Beginning at the first line of the data, print each line exactly, stopping after the line that contains "spot('track spotlight in".

### GIVEN INFORMATION
⁂

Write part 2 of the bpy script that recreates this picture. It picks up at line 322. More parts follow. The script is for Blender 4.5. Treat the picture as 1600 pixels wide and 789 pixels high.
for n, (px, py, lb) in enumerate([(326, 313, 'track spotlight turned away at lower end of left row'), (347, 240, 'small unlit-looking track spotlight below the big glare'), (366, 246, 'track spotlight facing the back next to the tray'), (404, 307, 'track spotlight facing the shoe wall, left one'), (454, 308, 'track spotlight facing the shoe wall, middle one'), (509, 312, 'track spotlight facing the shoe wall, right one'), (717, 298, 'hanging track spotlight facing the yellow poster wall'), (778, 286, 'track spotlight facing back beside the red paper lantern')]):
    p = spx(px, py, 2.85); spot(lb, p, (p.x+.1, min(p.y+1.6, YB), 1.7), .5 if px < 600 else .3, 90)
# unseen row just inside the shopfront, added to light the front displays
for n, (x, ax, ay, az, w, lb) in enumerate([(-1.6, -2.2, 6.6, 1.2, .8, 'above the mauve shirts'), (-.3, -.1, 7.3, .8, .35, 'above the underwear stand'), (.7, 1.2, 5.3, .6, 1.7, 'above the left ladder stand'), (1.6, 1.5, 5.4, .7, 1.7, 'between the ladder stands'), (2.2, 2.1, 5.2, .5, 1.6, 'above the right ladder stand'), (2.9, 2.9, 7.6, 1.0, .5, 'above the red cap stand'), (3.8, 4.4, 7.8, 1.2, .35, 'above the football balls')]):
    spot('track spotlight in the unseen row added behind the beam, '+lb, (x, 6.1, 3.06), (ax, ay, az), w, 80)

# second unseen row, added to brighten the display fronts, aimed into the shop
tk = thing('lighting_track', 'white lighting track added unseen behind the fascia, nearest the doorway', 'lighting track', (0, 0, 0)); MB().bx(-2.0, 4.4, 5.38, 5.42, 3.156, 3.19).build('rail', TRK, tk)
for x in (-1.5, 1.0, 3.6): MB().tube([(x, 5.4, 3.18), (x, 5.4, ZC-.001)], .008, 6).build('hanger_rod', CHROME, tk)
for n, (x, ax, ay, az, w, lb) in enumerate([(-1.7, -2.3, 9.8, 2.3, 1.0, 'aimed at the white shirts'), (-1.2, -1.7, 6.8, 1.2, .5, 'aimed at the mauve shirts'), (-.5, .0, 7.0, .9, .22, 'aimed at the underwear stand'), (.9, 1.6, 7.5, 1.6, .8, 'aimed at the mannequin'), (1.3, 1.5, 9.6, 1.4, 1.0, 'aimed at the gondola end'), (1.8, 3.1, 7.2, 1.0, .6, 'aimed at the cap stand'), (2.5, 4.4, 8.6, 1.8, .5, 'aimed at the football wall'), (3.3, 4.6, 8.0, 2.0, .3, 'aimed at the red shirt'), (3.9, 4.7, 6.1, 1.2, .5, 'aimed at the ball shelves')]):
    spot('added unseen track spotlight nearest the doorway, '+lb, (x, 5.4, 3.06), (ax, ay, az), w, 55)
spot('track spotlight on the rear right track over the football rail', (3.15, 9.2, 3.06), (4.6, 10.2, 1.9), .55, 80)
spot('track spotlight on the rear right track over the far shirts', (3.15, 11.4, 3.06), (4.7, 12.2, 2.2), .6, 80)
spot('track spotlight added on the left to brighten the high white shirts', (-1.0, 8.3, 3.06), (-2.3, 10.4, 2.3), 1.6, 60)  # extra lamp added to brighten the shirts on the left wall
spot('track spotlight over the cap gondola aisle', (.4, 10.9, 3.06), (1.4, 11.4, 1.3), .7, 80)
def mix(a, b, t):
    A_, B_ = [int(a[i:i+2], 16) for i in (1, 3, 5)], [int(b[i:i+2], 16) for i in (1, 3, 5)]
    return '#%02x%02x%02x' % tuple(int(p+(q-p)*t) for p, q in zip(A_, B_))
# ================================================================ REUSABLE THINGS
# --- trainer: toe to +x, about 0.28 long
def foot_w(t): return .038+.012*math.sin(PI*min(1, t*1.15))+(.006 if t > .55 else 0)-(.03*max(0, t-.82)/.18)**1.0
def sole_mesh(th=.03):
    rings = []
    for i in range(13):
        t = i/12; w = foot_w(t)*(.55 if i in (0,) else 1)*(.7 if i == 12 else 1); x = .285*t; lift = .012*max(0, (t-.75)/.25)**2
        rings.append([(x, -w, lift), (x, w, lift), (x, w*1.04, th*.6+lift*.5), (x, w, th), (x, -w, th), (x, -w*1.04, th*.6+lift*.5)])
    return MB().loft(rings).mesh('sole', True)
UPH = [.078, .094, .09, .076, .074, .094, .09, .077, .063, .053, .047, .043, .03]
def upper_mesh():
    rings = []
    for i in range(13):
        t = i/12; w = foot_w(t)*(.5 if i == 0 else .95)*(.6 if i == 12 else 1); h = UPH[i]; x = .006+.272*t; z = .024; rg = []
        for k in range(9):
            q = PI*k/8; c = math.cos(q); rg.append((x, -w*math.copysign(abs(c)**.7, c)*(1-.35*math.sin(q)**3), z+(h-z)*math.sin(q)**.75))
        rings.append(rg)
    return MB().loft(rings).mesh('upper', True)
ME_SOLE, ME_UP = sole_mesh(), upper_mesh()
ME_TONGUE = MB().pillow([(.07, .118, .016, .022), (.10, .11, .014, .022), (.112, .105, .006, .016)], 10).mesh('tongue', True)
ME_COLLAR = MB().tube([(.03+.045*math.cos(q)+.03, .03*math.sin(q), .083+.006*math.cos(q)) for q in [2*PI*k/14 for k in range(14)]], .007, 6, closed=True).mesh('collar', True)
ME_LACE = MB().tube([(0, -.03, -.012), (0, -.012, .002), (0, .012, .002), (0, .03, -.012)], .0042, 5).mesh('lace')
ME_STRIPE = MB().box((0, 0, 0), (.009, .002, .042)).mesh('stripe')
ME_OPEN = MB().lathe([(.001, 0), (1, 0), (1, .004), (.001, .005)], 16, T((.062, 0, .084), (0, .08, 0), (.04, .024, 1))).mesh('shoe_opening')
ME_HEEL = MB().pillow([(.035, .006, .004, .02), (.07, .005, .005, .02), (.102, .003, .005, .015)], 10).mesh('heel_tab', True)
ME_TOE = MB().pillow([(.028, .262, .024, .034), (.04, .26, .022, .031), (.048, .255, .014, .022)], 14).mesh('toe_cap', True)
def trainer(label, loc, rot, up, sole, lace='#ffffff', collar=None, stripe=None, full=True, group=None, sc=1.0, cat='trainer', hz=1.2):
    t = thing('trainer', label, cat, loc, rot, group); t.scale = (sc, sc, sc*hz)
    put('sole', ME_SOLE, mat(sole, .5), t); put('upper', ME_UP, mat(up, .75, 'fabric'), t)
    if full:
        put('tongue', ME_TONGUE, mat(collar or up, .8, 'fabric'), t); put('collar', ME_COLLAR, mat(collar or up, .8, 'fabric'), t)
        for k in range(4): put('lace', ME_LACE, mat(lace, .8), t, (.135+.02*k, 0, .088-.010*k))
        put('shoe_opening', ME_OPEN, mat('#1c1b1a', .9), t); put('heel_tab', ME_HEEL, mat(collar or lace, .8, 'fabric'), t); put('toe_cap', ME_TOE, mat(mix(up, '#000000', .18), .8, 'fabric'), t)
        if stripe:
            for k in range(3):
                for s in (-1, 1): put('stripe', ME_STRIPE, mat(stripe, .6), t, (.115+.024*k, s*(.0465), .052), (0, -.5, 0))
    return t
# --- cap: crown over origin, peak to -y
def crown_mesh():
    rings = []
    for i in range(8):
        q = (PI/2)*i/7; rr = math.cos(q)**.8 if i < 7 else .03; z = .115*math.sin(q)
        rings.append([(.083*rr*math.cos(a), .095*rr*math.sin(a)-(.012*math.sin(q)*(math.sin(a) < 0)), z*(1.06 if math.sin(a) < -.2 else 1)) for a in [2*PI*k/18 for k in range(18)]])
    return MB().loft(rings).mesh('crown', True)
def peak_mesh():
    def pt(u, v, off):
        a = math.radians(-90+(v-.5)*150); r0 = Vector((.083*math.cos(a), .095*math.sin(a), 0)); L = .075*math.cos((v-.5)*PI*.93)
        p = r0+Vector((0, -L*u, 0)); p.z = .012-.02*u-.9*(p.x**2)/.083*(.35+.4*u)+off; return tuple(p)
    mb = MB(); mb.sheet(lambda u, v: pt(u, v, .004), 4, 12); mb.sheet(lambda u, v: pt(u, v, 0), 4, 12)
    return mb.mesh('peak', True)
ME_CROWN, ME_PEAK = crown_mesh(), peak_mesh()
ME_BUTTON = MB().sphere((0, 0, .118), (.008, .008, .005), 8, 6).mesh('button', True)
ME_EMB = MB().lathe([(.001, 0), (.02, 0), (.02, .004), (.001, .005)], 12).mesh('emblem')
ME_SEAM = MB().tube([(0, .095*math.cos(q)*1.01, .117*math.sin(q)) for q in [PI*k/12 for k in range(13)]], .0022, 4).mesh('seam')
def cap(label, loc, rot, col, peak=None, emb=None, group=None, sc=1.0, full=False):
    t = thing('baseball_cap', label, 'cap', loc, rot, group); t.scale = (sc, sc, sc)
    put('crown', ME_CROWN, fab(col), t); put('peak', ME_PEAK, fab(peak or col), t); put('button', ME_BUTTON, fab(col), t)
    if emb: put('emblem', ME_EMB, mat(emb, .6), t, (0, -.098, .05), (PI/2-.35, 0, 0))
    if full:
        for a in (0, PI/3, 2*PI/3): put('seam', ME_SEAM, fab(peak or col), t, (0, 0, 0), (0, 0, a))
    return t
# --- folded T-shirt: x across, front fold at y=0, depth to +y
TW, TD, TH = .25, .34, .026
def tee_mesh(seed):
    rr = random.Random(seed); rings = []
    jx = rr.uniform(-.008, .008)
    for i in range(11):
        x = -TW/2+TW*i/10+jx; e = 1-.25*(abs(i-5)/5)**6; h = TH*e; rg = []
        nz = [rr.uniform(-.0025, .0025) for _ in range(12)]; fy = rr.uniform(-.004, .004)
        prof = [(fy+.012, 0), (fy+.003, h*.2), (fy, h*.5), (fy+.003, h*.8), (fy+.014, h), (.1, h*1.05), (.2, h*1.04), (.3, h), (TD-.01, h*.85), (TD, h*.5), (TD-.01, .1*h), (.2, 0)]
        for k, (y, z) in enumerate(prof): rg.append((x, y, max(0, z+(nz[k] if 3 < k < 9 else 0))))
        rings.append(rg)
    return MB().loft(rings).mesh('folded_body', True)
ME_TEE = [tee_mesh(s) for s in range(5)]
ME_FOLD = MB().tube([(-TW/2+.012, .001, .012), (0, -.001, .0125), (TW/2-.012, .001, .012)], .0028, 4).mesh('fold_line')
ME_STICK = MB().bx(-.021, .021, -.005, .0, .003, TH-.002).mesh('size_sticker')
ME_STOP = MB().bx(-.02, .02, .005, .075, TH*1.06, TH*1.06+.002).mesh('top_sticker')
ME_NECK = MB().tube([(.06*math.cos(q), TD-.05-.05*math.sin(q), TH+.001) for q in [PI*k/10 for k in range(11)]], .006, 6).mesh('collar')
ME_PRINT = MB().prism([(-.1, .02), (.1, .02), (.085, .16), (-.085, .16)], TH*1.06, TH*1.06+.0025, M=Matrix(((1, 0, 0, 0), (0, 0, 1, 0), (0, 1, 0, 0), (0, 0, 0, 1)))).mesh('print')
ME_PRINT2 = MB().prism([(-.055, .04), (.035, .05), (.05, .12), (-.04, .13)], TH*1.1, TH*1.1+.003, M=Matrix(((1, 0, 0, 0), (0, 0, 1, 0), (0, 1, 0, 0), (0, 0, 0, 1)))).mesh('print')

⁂

### TASK SOLUTION
Write part 2 of the bpy script that recreates this picture. It picks up at line 322. More parts follow. The script is for Blender 4.5. Treat the picture as 1600 pixels wide and 789 pixels high.
for n, (px, py, lb) in enumerate([(326, 313, 'track spotlight turned away at lower end of left row'), (347, 240, 'small unlit-looking track spotlight below the big glare'), (366, 246, 'track spotlight facing the back next to the tray'), (404, 307, 'track spotlight facing the shoe wall, left one'), (454, 308, 'track spotlight facing the shoe wall, middle one'), (509, 312, 'track spotlight facing the shoe wall, right one'), (717, 298, 'hanging track spotlight facing the yellow poster wall'), (778, 286, 'track spotlight facing back beside the red paper lantern')]):
    p = spx(px, py, 2.85); spot(lb, p, (p.x+.1, min(p.y+1.6, YB), 1.7), .5 if px < 600 else .3, 90)
# unseen row just inside the shopfront, added to light the front displays
for n, (x, ax, ay, az, w, lb) in enumerate([(-1.6, -2.2, 6.6, 1.2, .8, 'above the mauve shirts'), (-.3, -.1, 7.3, .8, .35, 'above the underwear stand'), (.7, 1.2, 5.3, .6, 1.7, 'above the left ladder stand'), (1.6, 1.5, 5.4, .7, 1.7, 'between the ladder stands'), (2.2, 2.1, 5.2, .5, 1.6, 'above the right ladder stand'), (2.9, 2.9, 7.6, 1.0, .5, 'above the red cap stand'), (3.8, 4.4, 7.8, 1.2, .35, 'above the football balls')]):
    spot('track spotlight in the unseen row added behind the beam, '+lb, (x, 6.1, 3.06), (ax, ay, az), w, 80)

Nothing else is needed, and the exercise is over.